Wednesday Writing Prompt #12 - Theme

You may be writing about a set of characters, or a premise, but are you also writing on a theme?

For a short story the theme may take on the mantle of a moral or proverb: All that glitters is not gold.

You may believe you are, say, writing about an obsessive journalist who puts his/her friends through hell to gain a coveted interview, but comes away with such dross that even the best wordsmith cannot make it saleable. The theme – all that glitters... – is what the story is portraying. The characters, the plot points of the story, make up the vehicle which conveys the theme to the reader.
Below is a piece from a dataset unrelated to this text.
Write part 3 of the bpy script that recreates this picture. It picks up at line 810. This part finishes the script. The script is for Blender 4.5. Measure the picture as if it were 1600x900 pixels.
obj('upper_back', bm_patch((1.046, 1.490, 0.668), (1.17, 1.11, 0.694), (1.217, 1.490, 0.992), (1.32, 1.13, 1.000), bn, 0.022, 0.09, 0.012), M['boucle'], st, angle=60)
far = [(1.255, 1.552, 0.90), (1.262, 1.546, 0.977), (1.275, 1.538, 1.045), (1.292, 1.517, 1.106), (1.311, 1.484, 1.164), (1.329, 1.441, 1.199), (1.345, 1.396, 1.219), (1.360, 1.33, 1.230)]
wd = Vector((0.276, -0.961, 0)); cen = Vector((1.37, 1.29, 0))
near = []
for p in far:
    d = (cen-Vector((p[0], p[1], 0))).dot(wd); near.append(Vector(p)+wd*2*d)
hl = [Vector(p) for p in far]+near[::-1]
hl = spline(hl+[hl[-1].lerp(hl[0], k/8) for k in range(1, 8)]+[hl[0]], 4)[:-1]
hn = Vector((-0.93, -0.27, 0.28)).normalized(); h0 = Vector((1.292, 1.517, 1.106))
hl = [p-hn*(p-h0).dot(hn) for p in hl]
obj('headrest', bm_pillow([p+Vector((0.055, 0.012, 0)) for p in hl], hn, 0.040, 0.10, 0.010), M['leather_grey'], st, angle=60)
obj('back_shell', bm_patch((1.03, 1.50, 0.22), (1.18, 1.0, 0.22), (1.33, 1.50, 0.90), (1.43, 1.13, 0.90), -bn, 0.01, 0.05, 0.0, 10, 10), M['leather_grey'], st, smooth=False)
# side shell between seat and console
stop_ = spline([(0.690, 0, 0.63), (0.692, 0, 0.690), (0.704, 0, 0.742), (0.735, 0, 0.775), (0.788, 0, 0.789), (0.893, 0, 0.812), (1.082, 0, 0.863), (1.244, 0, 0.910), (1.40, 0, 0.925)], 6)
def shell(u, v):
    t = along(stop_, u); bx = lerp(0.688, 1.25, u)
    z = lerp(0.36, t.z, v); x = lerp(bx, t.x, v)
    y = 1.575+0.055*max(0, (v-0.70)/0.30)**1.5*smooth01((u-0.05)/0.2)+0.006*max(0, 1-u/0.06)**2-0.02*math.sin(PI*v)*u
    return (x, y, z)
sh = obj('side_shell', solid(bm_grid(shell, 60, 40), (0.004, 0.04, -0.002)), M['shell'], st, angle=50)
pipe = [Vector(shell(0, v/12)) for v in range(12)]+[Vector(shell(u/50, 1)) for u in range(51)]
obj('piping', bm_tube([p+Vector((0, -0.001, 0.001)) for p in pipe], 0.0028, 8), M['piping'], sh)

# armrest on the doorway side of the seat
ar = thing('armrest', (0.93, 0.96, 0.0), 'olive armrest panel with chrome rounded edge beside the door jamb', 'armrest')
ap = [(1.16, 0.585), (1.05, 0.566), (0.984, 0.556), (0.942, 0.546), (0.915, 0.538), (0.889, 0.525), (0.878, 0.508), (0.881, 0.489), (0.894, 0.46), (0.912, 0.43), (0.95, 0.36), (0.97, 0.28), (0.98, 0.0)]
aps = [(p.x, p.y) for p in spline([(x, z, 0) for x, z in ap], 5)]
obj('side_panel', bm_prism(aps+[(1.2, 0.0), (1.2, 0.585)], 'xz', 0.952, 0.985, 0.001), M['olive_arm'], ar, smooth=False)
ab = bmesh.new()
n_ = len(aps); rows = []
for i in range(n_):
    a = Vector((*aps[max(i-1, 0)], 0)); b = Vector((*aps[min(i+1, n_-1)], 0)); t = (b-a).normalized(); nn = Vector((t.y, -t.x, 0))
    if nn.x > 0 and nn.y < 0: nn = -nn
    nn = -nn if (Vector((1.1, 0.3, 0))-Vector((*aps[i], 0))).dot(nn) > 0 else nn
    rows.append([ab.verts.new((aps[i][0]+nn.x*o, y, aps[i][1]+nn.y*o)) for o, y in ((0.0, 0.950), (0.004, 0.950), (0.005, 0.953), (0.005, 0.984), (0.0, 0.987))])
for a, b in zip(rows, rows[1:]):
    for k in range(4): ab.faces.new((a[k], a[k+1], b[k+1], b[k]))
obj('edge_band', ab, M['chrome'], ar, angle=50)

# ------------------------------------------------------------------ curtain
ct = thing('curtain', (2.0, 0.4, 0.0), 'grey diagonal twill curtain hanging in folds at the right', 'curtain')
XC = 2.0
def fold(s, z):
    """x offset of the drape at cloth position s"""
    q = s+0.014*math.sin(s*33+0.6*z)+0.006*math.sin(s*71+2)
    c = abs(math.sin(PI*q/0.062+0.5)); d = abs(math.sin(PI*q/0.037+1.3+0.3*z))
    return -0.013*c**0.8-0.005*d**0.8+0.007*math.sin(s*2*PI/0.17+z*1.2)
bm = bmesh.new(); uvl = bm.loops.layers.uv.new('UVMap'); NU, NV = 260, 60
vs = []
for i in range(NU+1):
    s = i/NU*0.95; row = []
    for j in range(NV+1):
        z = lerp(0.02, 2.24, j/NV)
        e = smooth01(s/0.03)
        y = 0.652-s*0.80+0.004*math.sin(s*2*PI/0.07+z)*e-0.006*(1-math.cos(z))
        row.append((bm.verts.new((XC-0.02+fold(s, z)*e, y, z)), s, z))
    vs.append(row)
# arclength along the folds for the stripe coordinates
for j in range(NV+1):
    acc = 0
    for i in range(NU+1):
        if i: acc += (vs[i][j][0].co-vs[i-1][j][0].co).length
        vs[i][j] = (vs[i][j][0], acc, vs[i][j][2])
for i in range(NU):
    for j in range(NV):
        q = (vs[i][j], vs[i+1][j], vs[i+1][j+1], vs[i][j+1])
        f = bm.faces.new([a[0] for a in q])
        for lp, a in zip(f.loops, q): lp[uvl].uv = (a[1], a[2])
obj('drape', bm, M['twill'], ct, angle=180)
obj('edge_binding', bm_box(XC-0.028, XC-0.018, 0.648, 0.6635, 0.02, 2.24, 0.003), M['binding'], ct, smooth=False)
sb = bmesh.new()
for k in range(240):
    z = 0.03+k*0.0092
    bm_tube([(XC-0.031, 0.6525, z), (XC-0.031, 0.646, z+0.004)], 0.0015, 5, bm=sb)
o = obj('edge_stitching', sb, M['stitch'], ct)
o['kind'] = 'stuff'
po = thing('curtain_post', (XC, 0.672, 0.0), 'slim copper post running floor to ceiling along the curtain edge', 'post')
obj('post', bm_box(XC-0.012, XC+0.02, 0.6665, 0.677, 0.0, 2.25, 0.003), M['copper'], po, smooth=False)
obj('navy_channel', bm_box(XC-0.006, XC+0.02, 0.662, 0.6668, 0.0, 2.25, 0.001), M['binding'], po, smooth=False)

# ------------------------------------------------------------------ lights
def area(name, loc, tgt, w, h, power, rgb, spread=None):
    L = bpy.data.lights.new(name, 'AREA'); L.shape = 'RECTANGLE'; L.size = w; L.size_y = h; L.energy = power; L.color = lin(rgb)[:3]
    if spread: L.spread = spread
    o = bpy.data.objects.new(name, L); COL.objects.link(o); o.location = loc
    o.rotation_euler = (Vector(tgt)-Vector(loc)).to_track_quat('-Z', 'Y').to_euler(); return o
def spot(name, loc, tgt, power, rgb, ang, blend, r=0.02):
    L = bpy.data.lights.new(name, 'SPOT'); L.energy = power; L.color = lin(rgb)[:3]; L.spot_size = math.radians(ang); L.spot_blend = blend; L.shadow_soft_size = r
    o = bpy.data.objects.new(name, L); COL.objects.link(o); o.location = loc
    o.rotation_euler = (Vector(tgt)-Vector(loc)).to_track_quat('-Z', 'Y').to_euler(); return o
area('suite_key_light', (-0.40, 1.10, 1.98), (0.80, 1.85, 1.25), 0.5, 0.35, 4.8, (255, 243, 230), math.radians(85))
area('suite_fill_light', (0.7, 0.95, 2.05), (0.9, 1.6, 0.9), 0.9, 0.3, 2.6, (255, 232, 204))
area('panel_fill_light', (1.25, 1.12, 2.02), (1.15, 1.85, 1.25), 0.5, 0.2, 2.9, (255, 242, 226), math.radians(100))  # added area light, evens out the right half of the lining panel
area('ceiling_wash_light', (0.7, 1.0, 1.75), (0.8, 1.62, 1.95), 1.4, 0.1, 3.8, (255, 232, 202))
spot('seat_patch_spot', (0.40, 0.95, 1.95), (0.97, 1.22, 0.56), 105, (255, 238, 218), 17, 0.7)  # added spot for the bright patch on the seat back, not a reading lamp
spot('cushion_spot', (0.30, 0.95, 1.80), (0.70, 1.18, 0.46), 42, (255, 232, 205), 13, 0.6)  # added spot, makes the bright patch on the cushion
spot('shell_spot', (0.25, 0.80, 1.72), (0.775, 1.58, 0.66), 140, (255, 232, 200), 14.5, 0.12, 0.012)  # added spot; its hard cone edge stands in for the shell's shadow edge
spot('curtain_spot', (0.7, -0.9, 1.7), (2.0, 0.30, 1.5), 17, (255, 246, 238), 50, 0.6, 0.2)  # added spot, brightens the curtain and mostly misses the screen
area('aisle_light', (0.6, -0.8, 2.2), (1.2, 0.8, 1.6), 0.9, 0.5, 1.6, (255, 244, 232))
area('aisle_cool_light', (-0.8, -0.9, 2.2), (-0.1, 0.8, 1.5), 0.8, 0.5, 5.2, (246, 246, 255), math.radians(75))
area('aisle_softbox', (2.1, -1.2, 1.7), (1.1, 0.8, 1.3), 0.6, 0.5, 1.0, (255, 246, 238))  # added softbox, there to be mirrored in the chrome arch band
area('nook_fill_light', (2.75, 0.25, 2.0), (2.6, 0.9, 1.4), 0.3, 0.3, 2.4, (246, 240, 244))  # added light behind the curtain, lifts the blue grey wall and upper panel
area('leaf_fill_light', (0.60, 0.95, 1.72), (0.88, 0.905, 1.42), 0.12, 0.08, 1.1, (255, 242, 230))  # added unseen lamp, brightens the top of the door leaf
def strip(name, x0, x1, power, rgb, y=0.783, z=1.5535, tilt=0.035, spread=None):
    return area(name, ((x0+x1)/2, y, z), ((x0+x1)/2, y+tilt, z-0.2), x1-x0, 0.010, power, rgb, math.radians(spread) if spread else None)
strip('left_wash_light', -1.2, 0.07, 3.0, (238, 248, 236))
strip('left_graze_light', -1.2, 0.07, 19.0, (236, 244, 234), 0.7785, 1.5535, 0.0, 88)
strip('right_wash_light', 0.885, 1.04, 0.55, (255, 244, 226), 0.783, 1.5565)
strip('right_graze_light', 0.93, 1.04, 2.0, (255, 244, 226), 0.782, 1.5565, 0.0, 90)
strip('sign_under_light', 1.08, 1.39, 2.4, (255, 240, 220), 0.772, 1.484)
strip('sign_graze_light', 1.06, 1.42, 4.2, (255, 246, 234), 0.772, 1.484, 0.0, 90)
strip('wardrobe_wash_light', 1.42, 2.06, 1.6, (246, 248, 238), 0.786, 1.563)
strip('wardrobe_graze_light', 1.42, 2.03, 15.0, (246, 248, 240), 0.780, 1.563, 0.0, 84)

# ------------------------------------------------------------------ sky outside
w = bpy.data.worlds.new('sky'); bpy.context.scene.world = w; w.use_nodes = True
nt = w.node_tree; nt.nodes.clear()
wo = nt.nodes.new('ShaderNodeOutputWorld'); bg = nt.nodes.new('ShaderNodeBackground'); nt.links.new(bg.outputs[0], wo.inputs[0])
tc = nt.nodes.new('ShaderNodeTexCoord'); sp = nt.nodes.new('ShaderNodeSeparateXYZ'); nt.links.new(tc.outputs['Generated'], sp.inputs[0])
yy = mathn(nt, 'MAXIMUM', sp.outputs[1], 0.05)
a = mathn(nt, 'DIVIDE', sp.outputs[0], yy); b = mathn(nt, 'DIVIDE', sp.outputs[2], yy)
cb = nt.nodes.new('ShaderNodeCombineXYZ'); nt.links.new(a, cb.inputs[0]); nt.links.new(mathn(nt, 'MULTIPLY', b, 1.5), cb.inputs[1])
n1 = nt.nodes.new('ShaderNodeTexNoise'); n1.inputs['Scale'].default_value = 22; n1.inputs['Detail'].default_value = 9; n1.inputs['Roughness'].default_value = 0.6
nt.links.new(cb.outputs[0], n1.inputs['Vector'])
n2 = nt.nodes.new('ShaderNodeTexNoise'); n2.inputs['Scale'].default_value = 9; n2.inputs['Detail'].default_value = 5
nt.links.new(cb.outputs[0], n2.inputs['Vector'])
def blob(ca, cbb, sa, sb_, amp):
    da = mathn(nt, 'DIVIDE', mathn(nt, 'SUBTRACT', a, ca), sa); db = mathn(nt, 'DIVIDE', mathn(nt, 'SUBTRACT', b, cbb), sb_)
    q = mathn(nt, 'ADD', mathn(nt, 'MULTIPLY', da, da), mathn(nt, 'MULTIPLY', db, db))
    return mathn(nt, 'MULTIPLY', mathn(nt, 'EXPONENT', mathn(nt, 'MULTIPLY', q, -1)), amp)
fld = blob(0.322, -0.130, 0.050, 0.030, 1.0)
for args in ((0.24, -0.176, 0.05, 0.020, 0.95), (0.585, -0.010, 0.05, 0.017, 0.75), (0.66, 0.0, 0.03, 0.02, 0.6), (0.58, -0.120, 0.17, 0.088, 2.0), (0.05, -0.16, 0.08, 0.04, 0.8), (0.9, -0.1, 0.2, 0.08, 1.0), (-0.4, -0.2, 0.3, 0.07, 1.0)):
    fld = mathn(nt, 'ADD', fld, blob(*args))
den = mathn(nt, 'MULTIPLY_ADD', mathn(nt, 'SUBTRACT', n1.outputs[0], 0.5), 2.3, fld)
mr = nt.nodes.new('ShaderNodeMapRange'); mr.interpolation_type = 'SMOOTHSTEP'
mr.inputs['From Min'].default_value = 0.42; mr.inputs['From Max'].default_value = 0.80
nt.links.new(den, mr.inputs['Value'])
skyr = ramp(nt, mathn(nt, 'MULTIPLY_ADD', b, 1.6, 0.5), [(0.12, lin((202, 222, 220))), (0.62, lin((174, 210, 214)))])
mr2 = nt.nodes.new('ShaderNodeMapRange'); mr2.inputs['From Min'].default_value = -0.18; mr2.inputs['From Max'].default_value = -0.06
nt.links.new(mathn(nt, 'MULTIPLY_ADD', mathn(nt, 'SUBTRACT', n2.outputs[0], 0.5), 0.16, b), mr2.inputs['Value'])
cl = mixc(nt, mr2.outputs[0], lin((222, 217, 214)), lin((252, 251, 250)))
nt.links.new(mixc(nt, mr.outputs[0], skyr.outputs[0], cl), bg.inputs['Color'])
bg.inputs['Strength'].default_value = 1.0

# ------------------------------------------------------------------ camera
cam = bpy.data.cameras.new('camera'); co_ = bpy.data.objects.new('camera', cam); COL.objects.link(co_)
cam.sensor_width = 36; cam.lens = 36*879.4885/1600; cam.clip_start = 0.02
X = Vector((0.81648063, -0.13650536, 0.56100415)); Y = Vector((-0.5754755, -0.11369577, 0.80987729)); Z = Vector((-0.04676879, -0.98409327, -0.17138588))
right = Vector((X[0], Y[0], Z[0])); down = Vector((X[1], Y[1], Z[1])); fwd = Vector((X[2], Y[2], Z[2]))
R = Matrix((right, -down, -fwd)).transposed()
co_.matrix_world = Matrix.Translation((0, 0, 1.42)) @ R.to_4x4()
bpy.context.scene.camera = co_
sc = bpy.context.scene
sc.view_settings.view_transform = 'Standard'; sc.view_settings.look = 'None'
Not all short stories have themes, but most novels do, even if the writer isn’t fully aware of it at the time of writing. It took years for me to realise that the theme of my first published novel, Hostage of the Heart, was ‘fear of betrayal’.
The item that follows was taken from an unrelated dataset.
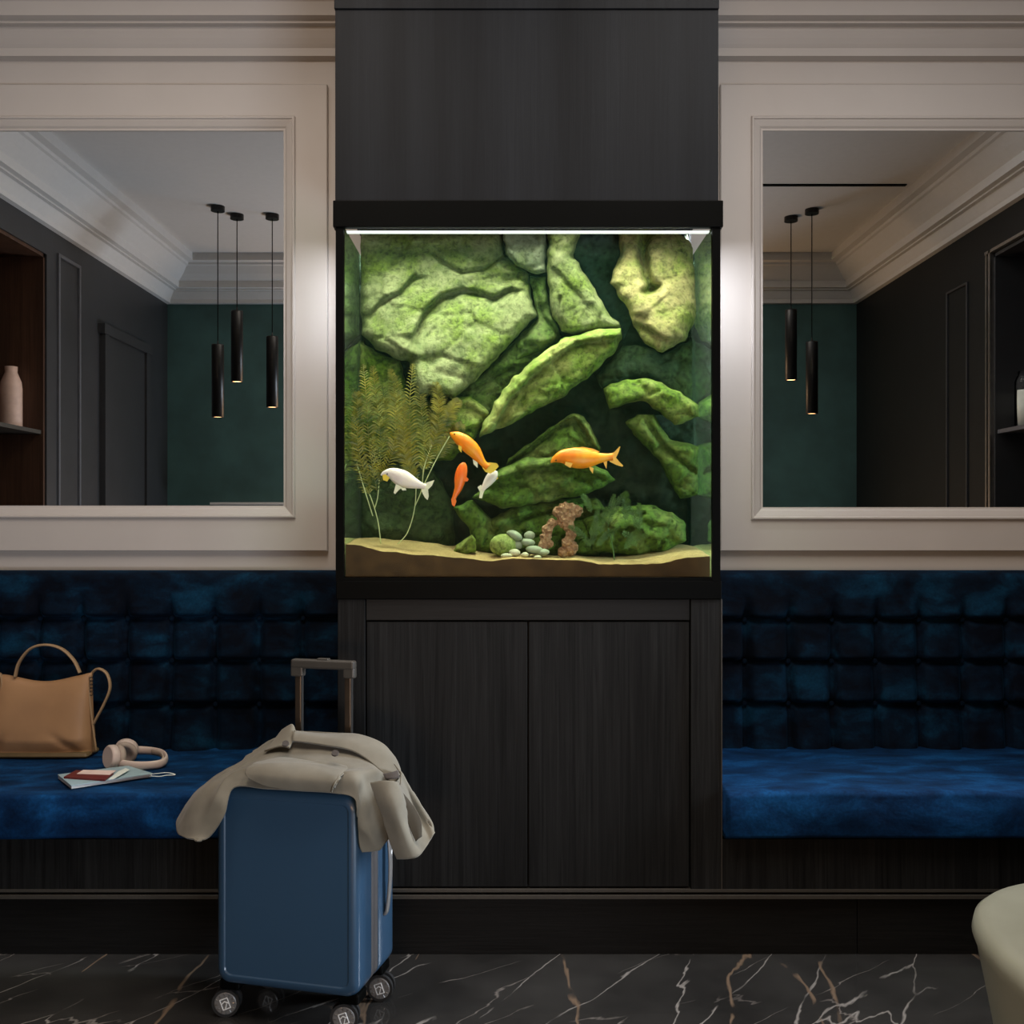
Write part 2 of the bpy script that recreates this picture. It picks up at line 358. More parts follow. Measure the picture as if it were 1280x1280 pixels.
# ------------------------------------------------------------------ tufted velvet benches
def bench(x0, x1, cols, rows, zs, label, side):
    yf, yb = 2.76, 3.32; zt = Z(714, yb)
    t = thing('banquette_bench', label, 'bench', ((x0+x1)/2, 3.1, 0)); L = Vector(t.location)
    # base
    under(box('base_panel', x0, x1, YC, YC+.02, Z(1112), Z(1049), M['wood']), t)
    under(box('base_frame', x0, x1, YC+.02, YM, 0, Z(1052), M['black']), t)
    # seat cushion : rounded section swept along x with soft dents
    prof = []; z0 = .336; r = .016
    for a in range(0, 7): an = PI+PI/2*a/6*1; prof.append((yf+.012+.012*math.cos(an), z0+.012+.012*math.sin(an)))
    prof = prof[::-1]
    for k in range(1, 8): prof.append((yf-.004*math.sin(PI*k/8), z0+.012+(zs-r-z0-.012)*k/8))
    for a in range(0, 9): an = PI-PI/2*a/8; prof.append((yf+r+r*math.cos(an), zs-r+r*math.sin(an)))
    for k in range(1, 16): prof.append((yf+r+(yb+.03-yf-r)*k/15, zs))
    prof.append((yb+.04, z0)); prof.append((yf+.05, z0))
    nx = 140; v = []; f = []; n = len(prof)
    for i in range(nx+1):
        x = x0+(x1-x0)*i/nx; e = min(1, min(i, nx-i)/4)
        for j, (y, z) in enumerate(prof):
            q = Vector((x*3.0, y*4, z*4)); d = noise.noise(q)*.010+noise.noise(q*3)*.003
            wob = noise.noise(Vector((x*2.3+5, 0, 0)))*.006 if z < z0+.03 else 0
            v.append((x, y+(d if y < yf+.03 else 0)-.0, z+(d*.7 if z > zs-.02 else 0)+wob))
    for i in range(nx):
        for j in range(n):
            a = i*n+j; b = i*n+(j+1)%n; f.append((a, b, b+n, a+n))
    f.append(tuple(range(n))[::-1]); f.append(tuple(nx*n+k for k in range(n)))
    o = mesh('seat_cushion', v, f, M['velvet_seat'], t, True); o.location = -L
    # tufted backrest
    st = .007; NX = int((x1-x0)/st); z00 = zs-.02; NZ = int((zt-z00)/st)
    cx = np.array(cols); rz = np.array(rows); v = []; f = []
    dc = cols[1]-cols[0]
    for j in range(NZ+1):
        z = z00+(zt-z00)*j/NZ
        for i in range(NX+1):
            x = x0+(x1-x0)*i/NX
            jx = x+noise.noise(Vector((x*5, z*5, 1)))*.006
            dx = abs(((jx-cols[0])/dc+.5) % 1-.5)*dc
            dz = float(np.min(np.abs(rz-z))); 
            amp = 1.0 if z < rz.max()+.01 else max(0, 1-(z-rz.max())/.09)
            gx = math.exp(-(dx/.013)**2)*.022*amp
            gz = math.exp(-(dz/.010)**2)*.018+(.010*math.exp(-((z-rz[np.argmin(np.abs(rz-z))])/.035)) if z > rz[np.argmin(np.abs(rz-z))] else 0)*0
            db = math.hypot(dx, dz); gb = .014*math.exp(-(db/.022)**2)
            pil = .010*math.cos(min(dx/(dc/2), 1)*PI/2)
            # sagging overlap above every row
            below = [r for r in rows if r <= z]; sag = 0
            h = z-(below[-1] if below else z00); sag = .026*max(0, 1-h/.15)**1.3*min(1, h/.014)**.7*(1-.6*math.exp(-(dx/.02)**2)*amp)
            y = yb-.0+max(gx, gz)+gb-sag+noise.noise(Vector((x*14, z*14, 3)))*.004+noise.noise(Vector((x*40, z*40, 9)))*.0012
            et = (zt-z)/.03
            if et < 1: y += .03*(1-math.sqrt(max(0, 1-(1-et)**2)))
            ex = min(x-x0, x1-x)/.02
            if ex < 1: y += .02*(1-math.sqrt(max(0, 1-(1-ex)**2)))
            v.append((x, y, z))
    for j in range(NZ):
        for i in range(NX):
            a = j*(NX+1)+i; f.append((a, a+1, a+NX+2, a+NX+1))
    k = len(v); top = NZ*(NX+1)
    v += [(x0, YM, z00), (x1, YM, z00), (x1, YM, zt), (x0, YM, zt)]
    f.append((k, k+3, k+2, k+1)); f.append(tuple([top+i for i in range(NX+1)]+[k+2, k+3]))
    f.append(tuple([i*(NX+1) for i in range(NZ, -1, -1)]+[k, k+3])[::-1]); f.append(tuple([i*(NX+1)+NX for i in range(NZ+1)]+[k+2, k+1])[::-1])
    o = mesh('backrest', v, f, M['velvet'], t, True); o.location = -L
    first = None
    for c in cols:
        for r_ in rows:
            if not (x0+.02 < c < x1-.02): continue
            if first is None:
                bm = bmesh.new(); bmesh.ops.create_uvsphere(bm, u_segments=14, v_segments=8, radius=.0085)
                for q in bm.verts: q.co.y *= .45
                first = bm_obj('button', bm, M['velvet'], o, True); b = first
            else:
                b = first.copy(); link(b)
            b.parent = o; b.location = (c, yb+.018, r_)
    return t
sb = 3.325
colsL = [(p-HX)*sb/F for p in range(378-55*10, 379, 55)]
colsL = [c for c in colsL if c > -2.3]
bench(-2.42, X(421), colsL, [Z(881, sb), Z(826, sb), Z(773, sb)], .458, 'blue velvet tufted bench on the left, holding the tan handbag', 0)
colsR = [(932+54.5*i-HX)*sb/F for i in range(0, 14)]; colsR = [c for c in colsR if c < 2.4]
bench(X(903.5), 2.42, colsR, [Z(880, sb), Z(827, sb), Z(775, sb)], .464, 'empty blue velvet tufted bench to the right of the aquarium cabinet', 1)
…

I am now far more astute at recognising the themes of my longer works. For instance, I’d hardly written beyond Chapter 2 of The Bull At The Gate when I knew that what I was writing about was ‘perceptions of reality’. There are three major storylines running through this novel:
  • the hero’s determination to free his dead lover trapped between planes
  • the suspicion of the police that the hero is both mentally fragile and responsible for the disappearance of a young woman
  • a Roman, living within the same space as the contemporary setting but in a different time, fears that his religion is under threat from a rising cult

The three storylines reflect and twist about one another as each proceeds. As the novel closes I leave the reader to reconsider their own perceptions of what occurred. After all, The Truth does not exist; only a person’s perception of The Truth exists – both in real life and in fiction.

Complicated? It was written as a thriller, so although the theme may take some explaining, the writing is straightforward. But it is certainly a stronger novel, a more multi-layered novel, for my keeping the theme in mind as I was writing it.

If you re-read a piece of your own fiction, can you recognise its theme? Would it be a stronger work if it was tweaked, or even re-written, to prune what does not support its theme? You may think this hardly matters, but it is part and parcel of what a developmental editor does. And if you can do it yourself, you’re halfway home.